Commenting on the notion, which most reviewers and journalists have tended to focus on, that her new album is darker, more politically aware, Barnett shrugs. “I’ve had plenty of other songs on other albums that are just as much like that but I think people do seem to be picking up on something on this album,” she says. “But I don’t know, to me there is light and shade on every album and on every song, so… yeah.”

Reviewers have latched on to songs like “Nameless, Faceless” and “I’m Not Your Mother, I’m Not Your Bitch” in which Barnett reckons with gender expectations, discrimination, and violence.

Early on, Barnett struggled with the process of trying to add a more explicitly socially conscious backdrop to her music. She hated her earliest attempts at writing songs in that vein, describing them as “a bit self-righteous and full of ego.”

Writing those early songs was an alienating experience, one that Barnett had been through before. When she began writing songs as a teenager, as she first explained to me in a 2015 interview with this magazine, Barnett initially tried to conform to the idea of what she thought a good, important song should be.

Writing for her new album, Barnett had that same initial feeling: a moment where she felt overcome by the expectations of the type of serious art she was supposed to create.

“When I was a kid I used to write the idea of what I thought a song was, which was, yeah, like a big love song. It wasn’t natural,” she says today. “The point of that story is that I was trying to do something that I thought was a version of what something should be. In a way, that’s how I started writing some of these new songs; I thought that I should do it in a certain way, which didn’t bring any truth or emotion and just made it feel mechanical.”

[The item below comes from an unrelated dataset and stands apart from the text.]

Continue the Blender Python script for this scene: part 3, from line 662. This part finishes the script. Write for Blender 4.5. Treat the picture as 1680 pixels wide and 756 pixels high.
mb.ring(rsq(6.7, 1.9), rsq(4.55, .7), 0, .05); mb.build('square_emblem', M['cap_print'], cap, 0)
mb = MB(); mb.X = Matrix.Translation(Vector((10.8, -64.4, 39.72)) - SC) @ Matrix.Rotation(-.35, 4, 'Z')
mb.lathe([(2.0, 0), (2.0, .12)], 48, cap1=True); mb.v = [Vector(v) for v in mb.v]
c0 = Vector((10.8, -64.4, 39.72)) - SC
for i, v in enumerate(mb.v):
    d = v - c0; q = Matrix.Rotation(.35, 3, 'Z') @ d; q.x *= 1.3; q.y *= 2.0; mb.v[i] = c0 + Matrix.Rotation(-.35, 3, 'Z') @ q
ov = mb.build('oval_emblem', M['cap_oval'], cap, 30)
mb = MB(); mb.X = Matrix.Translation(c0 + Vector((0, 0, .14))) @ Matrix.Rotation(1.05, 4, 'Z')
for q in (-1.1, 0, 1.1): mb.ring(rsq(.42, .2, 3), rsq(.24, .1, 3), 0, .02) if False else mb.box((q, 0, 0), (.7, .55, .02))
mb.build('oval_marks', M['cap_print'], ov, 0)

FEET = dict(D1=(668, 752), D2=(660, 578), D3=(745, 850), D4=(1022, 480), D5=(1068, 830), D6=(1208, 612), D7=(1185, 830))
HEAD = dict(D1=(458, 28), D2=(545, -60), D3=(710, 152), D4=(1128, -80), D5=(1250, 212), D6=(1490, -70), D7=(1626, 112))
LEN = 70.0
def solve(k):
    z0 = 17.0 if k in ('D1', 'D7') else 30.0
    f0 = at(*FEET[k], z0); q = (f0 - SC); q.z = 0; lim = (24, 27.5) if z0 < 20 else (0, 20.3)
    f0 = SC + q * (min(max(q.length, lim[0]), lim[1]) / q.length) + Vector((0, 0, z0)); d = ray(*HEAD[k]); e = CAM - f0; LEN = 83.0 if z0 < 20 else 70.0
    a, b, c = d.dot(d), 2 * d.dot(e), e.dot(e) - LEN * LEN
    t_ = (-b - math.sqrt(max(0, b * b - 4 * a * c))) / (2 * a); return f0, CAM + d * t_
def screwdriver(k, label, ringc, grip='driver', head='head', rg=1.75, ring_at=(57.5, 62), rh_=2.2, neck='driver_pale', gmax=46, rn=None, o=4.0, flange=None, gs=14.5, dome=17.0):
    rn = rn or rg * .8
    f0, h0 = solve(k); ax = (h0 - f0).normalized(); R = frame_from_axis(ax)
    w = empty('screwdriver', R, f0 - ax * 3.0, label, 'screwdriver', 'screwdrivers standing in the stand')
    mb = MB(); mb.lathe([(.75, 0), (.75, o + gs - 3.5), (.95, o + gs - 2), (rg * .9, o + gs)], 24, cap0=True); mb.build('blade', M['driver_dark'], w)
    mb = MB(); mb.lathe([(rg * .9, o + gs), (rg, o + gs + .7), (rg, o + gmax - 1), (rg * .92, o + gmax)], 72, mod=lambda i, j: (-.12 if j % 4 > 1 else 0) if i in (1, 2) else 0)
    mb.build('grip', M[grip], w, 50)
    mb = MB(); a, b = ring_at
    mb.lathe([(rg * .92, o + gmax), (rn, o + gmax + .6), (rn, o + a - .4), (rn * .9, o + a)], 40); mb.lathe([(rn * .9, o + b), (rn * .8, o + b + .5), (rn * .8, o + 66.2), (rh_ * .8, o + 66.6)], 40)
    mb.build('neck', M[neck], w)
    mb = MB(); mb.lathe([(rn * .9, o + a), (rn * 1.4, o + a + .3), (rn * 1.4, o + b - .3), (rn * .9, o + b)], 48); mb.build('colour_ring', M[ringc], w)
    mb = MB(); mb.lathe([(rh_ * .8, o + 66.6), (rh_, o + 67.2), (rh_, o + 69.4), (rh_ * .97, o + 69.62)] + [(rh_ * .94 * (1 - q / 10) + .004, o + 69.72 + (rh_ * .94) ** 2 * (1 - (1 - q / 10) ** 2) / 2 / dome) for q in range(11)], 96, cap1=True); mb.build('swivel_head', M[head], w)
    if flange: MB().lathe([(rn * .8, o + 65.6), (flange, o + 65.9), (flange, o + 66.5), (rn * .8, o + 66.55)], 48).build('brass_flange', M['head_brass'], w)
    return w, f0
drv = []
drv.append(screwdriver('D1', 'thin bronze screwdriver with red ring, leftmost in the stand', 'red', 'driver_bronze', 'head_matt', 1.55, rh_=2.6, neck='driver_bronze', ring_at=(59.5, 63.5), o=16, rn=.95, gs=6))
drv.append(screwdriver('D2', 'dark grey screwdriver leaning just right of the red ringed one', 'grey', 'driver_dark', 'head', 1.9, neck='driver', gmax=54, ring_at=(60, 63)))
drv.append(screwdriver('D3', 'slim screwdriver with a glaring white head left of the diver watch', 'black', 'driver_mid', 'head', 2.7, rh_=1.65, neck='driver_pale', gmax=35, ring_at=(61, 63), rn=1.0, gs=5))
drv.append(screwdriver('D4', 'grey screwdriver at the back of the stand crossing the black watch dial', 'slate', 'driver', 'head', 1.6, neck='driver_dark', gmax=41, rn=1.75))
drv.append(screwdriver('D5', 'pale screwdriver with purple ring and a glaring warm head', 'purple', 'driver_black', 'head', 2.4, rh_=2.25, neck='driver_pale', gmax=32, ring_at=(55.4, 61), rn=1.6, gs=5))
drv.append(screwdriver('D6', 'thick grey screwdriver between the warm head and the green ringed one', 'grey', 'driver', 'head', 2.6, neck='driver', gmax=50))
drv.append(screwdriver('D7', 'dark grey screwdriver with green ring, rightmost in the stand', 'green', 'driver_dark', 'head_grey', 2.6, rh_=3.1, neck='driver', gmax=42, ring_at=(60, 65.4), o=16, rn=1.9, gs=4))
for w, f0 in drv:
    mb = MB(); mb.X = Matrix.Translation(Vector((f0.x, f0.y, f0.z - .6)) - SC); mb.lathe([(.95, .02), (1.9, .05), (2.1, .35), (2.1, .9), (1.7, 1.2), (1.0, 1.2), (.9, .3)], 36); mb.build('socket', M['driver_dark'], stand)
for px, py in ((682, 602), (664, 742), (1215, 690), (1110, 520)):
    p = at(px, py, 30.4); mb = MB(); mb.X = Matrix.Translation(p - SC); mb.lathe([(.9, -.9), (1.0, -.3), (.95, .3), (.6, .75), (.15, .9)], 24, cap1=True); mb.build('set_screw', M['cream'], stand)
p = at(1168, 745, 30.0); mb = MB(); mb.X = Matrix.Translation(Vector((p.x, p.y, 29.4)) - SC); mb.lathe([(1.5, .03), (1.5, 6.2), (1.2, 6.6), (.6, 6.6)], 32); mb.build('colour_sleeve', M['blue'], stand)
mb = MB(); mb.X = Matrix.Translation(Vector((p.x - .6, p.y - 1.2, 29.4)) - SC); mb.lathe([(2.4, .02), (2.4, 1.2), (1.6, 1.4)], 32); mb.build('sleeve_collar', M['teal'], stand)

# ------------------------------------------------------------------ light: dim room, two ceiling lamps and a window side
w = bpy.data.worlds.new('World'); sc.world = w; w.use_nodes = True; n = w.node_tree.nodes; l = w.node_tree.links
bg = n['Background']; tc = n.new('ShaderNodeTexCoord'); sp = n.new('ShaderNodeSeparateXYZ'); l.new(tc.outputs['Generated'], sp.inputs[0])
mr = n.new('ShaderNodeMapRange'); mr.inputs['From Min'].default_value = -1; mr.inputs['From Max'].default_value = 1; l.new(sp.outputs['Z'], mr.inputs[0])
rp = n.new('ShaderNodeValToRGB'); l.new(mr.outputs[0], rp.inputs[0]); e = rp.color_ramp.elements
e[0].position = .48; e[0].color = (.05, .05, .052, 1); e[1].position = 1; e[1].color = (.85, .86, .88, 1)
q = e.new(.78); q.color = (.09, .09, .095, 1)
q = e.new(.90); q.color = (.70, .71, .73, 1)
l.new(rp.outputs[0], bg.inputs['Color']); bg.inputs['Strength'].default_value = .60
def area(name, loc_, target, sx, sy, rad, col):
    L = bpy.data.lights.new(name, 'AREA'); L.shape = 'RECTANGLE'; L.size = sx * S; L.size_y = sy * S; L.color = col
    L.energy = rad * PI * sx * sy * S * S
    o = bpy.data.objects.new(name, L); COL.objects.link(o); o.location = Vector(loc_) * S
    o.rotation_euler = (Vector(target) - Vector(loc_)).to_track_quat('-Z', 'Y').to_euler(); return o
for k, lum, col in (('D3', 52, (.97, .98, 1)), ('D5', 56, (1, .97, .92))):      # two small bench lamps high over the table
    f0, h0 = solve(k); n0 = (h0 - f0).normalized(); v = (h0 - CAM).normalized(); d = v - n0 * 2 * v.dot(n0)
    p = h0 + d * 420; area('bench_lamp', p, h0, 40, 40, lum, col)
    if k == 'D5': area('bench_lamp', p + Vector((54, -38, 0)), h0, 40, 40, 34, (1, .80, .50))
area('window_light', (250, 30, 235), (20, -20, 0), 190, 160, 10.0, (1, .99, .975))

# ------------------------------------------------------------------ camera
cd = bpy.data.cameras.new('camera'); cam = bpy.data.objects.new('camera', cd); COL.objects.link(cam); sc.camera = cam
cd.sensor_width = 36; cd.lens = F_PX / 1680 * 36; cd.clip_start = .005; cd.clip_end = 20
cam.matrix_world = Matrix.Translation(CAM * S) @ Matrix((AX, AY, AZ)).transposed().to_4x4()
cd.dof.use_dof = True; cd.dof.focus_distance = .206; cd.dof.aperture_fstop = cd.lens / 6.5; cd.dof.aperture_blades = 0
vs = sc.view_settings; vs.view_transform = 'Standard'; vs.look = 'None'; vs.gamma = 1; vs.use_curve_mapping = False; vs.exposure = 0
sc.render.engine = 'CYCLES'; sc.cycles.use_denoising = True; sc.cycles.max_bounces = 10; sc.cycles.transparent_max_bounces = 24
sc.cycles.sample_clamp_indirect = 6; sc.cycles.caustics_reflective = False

Gradually, she found a way to balance her response to writing music in such a dark global climate with her innate desire to find light and levity in her subject matter. “I’m always trying to find positives in the negatives and see what good that could do, or where a certain song can go instead of just dwelling,” she says. At one point, she channeled that mix of feelings into her very own new word: “Hopefulessness,” the title of the album’s opening song.

That sense of weary optimism can be heard on the album’s centerpiece “Charity,” a mid-tempo pop-rocker that serves as the closest thing to an anthem Barnett has ever written.

“At the end of/ Every season/ I’m spent up,” Barnett sings in the song’s impeccably phrased opening line. “Keep thinking this will be the one.”

“It’s a bit of an amalgamation of ideas. It’s about projection and assumption and it’s kind of tongue in cheek but also pretty serious I guess, I don’t know. It’s such a pop song. It’s fun,” is all Barnett says about the song.

Ever since she started making music, Barnett has always been infatuated with melody and pop hooks. Her songs actually frequently begin as jokes: Barnett will experiment with a comically catchy riff on guitar, and then see what it’d sound like to pair the intentionally over-the-top riff with strangely dark lyrics.

“I’ll try to write the poppiest, most silly song and then I’ll think, ‘Oh, that’s actually quite interesting,’” she says. “I’ll think, “It’d be funny to see how that works with a serious topic along with it.”

While working on Tell Me How It Really Feels, Barnett noticed that almost every song she was working on was written in the second person. Most of the songs began as pieces of advice written addressed to friends and loved ones, but gradually she realized she was actually writing about herself.

“I’d try to write a song about someone I was close to who was going through something, but it would turn into a total self-help book,” Barnett told Pitchfork earlier this year. “When I look back, it’s like, ‘Oh, wow, I was trying really hard to help myself get through something.”

“Sometimes there’s no difference between the ‘you’ and the ‘me’ and it’s all the same thing,” says the singer. “Even when I’m talking about someone else, you’re ultimately talking about your own interpretation of their situation and you can’t help that you won’t have that mirrored back to you. Most of these songs were about other people, but it kind of rubs off. You can’t help weaving a bit of yourself in there.”

Barnett ponders this for a moment.

“I can’t write something that doesn’t mean something to me.”